Gosto do tom da homenagem. Parabéns!!! É bem verdade que estes dois homens, gostando-se ou não dos seus registos, elevam Portugal e como tal devem merecer todo o tipo de homenagens por mais singelas que pareçam, com toda a certeza são profundas em senimentos. Bonito texto, belas considerações. Um bijo desta «tua» leitora assídua.

Jorge Monteiro disse...

Maria Lau, antes de mais, obrigado pelo comentário. Quanto à questão de ser português ou espanhol não é necessário perguntar-lhe. É óbvio que se sente mais português que espanhol. É um português desiludido com o país que teve e que tem. O Joaquim de Almeida não é considerado por tudo e por todos português? O Cristiano Ronaldo não o é? Claro que sim. E olha que o Saramago não emigrou pelas mesmas razões que estes dois, disso podes estar certa. Emigrou porque quis exercer o seu trabalho. Não emigrou para ganhar mais. Se assim fosse associava-se a uma editora espanhola que lhe pagasse mais.

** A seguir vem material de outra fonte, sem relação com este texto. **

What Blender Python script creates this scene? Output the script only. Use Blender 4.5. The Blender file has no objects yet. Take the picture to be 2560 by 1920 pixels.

Mas continua a escrever sob o selo nacional da Caminho. Emigrou porque se sentiu perseguido, tal como foram outros no tempo da Inquisição e do Index. É isto uma democracia? Um país que não valoriza os seus talentos, apesar das suas ideologias serem diferentes, um país que reprime os bons e não lhes dá chance de serem reconhecidos? Pior que isto tudo, foi reprimido por gajos que ainda aí andam na sociedade e nunca fizeram nada por Portugal. Uns deles até já desapareceram do mapa. Por vezes uma família afectiva é mais importante que uma família de sangue. O Saramago foi traído pela família de sangue, mas nunca se desligou sentimentalmente da mesma. Nunca. Desiludiu-se apenas, como eu e mesmo até tu te deves desiludir às vezes. Nós não agimos, ele agiu, mas não fugiu. E como vês conseguiu elevar-se onde ninguém pensava que ele chegasse e, mais que isso, elevou o país e elevou-se ainda mais a ele próprio. É português Maria Lau. Mas amanhã ligo-lhe e pergunto-lhe :)
Muito obrigado pelo comentário!

Beijinhos

(ah...e não sei que história é essa da falta de modéstia do Saramago mas não me apetece escrever mais nada porque vou jantar)

patanisca disse...

FOSGA-SE!!! Surpreendeste-me =) Afinal consegues escrever coisas sérias..lol. Mas sim senhor, está um belíssimo texto. Também, vindo de quem vem, só poderia estar belíssimo! Parabéns Jorgito.